Showing Up

Photo by Monica Turlui on

“Show up unapologetically for all the times you hid yourself before,” via the Birds Papaya.  My childhood was a combination of hiding and showing who I am.  Different traumas made it difficult to form relationships with people so I learned to hide who I really was in favor of showing them what they wanted me to be.  I became a performer, so much so that I lost who I really was in the process.  Accolades and praise and rewards for work done became the motivation rather than forming relationships with people.  I excelled academically but I failed socially and I failed to recognize that I even needed a different kind of recognition; I needed acknowledgement of the real me, not the things I did for praise. 

As a whole we’ve confused the two.  We think praise for a job well done replaces praise for our existence.  Moreso, we think we need praise for a job well done in order to be worthy in our existence.  I know I did.  I always thought I needed to perform well to be accepted and allowed at the table.  I needed to prove my worth to have a say in anything.  If I wasn’t good at something I didn’t even try and I certainly didn’t offer an opinion on the matter. 

As time has gone on, I realize that one of my gifts is an objective viewpoint.  As impatient as I am and as much as I like a black and white answer, I recognize that sometimes that answer is grey—and I’m really good at finding it.  I have infinite patience to hear all sides of the story and piece the puzzle together.  So while I may not know everything, I’m really good at finding the middle ground for people.  I’m really good at helping others take the emotion out of it and looking at their next step.  Keeping myself quiet in those situations is a disservice to others.  It isn’t a matter of knowing it all, it’s a matter of being able to shift perspective.  So that is how I can show up.

It doesn’t matter what I look like or if I’m not an expert, I’m still able to bring insight to the table.  I’m able to look at a goal and break it down into pieces that are workable and able to shift as needed.  This is how I can show up for myself and for others.  I get to use my voice and I get to help people work out their fears.  I get to boost them up while they look for the next step—how cool is that?  I will show up for that every day. 

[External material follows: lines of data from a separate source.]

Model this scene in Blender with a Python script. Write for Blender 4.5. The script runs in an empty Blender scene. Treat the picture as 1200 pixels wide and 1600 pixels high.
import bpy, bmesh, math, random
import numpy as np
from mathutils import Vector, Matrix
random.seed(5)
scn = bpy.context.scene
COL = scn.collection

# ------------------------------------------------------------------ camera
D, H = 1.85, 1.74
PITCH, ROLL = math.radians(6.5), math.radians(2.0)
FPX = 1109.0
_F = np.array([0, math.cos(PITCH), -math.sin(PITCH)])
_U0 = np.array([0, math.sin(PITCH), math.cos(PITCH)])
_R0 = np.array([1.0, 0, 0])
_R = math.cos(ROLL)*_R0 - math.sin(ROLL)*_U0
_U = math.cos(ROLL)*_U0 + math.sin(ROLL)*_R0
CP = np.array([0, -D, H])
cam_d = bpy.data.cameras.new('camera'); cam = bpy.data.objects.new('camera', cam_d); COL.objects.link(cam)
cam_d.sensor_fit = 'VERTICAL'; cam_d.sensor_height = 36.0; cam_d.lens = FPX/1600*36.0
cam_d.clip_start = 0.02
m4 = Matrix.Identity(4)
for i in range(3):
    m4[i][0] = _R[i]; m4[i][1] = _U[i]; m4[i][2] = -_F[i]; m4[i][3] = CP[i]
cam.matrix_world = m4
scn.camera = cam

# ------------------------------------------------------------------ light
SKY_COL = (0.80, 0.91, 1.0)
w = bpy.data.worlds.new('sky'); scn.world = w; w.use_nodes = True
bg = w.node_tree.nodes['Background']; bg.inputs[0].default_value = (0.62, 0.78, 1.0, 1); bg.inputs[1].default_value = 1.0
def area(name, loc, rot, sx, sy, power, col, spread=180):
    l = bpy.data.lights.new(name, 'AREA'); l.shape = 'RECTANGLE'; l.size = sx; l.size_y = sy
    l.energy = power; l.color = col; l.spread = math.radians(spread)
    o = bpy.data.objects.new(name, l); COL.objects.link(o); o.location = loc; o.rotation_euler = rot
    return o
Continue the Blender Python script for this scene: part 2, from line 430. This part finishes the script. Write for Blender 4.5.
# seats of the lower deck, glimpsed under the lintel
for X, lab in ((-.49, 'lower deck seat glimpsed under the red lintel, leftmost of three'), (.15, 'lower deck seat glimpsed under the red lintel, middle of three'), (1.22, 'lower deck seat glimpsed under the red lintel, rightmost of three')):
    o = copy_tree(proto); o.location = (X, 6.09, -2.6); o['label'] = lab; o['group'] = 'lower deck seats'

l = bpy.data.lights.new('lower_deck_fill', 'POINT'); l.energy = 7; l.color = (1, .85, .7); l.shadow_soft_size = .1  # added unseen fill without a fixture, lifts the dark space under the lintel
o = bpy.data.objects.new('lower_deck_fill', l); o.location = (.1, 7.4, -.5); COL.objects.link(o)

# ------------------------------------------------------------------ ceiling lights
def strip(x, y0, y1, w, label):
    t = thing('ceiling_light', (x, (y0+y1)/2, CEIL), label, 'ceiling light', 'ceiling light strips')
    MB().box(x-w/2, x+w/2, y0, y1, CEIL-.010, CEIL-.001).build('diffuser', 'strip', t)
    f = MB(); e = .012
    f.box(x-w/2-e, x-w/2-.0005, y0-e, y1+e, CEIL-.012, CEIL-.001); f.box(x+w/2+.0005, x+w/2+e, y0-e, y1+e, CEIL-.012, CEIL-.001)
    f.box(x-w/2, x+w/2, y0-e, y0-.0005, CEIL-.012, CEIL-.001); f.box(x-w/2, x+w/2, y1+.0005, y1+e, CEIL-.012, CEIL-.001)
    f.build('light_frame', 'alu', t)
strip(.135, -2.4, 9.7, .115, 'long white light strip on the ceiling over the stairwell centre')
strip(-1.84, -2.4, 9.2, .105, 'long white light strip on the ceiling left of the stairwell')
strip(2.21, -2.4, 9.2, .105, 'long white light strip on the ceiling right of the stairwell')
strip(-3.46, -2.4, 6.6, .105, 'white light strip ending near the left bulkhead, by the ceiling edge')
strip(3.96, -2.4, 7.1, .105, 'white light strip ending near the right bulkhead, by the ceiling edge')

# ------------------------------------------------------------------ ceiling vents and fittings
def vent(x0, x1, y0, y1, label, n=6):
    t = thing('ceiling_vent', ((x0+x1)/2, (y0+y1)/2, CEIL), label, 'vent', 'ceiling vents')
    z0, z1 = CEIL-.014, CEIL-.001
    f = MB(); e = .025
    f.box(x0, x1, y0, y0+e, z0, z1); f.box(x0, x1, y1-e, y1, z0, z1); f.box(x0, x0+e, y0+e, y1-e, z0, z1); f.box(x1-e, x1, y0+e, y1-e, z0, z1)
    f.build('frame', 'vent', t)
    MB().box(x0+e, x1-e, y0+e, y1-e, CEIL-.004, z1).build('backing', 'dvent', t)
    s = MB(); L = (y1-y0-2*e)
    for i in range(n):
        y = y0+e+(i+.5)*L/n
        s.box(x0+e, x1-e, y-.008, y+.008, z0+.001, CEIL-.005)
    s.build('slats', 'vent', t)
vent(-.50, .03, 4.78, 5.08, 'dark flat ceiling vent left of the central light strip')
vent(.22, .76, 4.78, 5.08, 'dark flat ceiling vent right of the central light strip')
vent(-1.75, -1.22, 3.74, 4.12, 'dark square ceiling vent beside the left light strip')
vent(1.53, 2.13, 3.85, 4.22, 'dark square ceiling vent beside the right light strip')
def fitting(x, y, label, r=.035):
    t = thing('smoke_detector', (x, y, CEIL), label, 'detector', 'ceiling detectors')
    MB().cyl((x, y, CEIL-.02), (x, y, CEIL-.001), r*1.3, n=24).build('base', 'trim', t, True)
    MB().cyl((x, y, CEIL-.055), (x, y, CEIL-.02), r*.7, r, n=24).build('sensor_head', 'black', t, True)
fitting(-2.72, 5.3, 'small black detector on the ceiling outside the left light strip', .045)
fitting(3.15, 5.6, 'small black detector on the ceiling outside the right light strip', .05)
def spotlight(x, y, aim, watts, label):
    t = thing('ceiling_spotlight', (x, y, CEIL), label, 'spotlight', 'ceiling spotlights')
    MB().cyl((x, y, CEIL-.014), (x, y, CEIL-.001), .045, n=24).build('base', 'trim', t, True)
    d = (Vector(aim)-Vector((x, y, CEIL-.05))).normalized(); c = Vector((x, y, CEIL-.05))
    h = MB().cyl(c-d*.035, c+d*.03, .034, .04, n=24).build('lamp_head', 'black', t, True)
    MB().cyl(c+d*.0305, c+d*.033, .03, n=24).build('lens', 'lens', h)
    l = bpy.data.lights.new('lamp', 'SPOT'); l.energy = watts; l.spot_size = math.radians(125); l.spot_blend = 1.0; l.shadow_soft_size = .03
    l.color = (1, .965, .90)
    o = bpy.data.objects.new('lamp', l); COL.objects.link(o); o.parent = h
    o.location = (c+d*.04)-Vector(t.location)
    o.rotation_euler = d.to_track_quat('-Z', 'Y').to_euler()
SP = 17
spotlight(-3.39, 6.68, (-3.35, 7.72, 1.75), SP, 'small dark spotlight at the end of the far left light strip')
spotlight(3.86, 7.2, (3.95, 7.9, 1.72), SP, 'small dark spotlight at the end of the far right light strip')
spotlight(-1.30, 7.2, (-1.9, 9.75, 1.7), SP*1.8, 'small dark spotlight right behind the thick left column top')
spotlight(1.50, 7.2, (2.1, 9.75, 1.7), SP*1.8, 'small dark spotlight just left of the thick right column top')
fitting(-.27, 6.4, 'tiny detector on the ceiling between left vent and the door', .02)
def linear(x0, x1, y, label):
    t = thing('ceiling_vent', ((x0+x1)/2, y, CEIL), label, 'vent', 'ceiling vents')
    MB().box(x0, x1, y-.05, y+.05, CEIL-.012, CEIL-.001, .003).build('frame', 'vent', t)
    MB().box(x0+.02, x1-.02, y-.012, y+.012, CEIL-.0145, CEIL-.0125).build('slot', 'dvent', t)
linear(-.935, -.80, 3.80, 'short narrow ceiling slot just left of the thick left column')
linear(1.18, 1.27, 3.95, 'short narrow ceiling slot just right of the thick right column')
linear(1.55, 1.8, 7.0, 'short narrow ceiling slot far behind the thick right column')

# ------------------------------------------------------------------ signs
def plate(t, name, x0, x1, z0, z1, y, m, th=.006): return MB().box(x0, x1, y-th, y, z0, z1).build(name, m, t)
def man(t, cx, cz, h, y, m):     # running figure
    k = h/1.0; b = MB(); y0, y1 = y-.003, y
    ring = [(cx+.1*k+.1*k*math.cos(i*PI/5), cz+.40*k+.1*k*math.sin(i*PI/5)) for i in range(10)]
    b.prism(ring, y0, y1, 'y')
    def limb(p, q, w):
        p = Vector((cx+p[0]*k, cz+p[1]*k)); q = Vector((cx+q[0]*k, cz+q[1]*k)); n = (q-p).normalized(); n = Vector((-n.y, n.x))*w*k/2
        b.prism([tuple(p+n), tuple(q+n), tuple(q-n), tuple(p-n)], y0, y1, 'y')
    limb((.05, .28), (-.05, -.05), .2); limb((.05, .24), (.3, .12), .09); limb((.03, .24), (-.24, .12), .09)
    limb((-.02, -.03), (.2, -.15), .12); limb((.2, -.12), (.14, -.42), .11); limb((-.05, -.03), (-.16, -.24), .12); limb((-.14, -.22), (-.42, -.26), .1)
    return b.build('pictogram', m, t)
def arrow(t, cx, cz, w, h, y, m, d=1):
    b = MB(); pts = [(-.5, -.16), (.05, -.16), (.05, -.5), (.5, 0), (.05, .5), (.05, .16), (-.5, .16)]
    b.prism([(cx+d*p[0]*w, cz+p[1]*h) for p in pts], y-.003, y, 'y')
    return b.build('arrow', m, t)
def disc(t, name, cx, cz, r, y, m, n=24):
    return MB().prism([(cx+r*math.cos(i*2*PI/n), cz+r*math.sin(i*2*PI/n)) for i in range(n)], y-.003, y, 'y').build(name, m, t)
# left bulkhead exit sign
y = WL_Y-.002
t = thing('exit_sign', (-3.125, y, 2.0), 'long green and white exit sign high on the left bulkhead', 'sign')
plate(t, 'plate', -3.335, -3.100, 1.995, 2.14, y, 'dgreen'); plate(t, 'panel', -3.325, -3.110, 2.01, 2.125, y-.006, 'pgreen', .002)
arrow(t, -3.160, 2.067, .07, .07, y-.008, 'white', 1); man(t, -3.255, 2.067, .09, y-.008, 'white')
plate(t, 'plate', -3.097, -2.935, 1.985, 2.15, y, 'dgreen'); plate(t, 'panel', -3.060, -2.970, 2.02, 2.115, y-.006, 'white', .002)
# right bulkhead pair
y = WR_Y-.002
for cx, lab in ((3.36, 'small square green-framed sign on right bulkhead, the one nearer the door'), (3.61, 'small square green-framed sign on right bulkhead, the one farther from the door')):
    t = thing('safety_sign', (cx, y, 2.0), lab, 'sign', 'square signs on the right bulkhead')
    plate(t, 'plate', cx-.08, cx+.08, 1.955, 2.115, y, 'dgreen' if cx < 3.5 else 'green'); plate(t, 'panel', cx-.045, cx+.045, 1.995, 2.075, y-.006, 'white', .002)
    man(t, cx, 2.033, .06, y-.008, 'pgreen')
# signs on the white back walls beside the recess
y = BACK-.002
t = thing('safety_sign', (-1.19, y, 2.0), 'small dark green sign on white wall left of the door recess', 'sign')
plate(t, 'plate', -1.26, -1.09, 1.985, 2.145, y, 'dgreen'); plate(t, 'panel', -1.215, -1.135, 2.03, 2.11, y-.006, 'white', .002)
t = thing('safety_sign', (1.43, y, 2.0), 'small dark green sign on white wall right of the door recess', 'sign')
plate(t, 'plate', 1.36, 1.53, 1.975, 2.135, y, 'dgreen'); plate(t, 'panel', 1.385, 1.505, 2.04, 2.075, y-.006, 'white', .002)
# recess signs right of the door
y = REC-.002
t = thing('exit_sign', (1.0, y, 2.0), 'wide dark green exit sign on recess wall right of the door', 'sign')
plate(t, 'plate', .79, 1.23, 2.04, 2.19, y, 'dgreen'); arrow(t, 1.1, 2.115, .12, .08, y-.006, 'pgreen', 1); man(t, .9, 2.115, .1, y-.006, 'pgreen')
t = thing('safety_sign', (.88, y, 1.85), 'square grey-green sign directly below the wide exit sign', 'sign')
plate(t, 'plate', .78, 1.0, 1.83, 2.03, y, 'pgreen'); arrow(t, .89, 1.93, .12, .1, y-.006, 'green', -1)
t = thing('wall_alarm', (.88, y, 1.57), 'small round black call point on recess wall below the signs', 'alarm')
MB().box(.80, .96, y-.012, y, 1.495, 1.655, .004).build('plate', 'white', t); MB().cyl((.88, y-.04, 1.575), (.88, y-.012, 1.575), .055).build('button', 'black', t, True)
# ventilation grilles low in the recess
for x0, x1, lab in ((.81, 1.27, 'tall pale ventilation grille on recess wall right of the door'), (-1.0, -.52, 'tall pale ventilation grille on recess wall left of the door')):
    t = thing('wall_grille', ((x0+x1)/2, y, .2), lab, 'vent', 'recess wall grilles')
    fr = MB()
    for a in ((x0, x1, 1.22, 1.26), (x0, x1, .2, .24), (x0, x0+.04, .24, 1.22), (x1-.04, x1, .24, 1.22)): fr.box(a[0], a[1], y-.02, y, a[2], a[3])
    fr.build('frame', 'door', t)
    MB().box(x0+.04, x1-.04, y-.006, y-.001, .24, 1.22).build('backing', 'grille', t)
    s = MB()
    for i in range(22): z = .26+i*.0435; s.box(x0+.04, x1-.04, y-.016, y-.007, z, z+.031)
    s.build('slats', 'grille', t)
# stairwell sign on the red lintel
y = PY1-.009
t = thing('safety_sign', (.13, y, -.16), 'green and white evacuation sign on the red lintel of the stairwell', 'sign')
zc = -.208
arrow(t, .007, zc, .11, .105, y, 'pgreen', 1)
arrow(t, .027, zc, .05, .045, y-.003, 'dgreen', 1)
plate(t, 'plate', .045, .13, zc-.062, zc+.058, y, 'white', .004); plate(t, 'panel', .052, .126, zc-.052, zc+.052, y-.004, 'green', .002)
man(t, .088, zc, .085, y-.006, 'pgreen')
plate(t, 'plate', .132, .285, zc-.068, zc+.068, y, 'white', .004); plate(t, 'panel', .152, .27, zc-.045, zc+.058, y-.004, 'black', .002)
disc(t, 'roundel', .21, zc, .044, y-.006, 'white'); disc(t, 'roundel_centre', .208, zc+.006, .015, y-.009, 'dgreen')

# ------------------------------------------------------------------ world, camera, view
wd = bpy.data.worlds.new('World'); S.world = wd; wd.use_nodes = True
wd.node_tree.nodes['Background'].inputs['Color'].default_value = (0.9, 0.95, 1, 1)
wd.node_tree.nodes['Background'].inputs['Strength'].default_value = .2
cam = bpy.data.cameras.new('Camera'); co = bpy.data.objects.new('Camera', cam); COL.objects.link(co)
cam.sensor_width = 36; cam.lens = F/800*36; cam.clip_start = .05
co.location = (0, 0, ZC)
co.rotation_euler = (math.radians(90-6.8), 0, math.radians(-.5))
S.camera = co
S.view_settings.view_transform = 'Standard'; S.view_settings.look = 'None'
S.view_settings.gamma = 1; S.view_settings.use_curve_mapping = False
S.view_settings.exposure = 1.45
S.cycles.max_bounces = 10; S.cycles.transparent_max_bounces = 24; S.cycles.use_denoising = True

For all the times I was too shy, I will show up.  For all the times I felt I was too short to be taken seriously, I will show up.  For all the times I felt too ugly or unwanted, I will show up.  For all the times I kept quiet because I didn’t feel like my words had value, I will show up—and speak.  There is value in everything we do even if it doesn’t give us exactly what we were expecting.  There is nothing wrong with the lessons I have to learn—that doesn’t change my worth.  Nor does it change anyone else’s.  I will show up for those lessons as well, the lessons others are allowed to learn.  Just being there is enough—and just being is enough.  That is how we show up.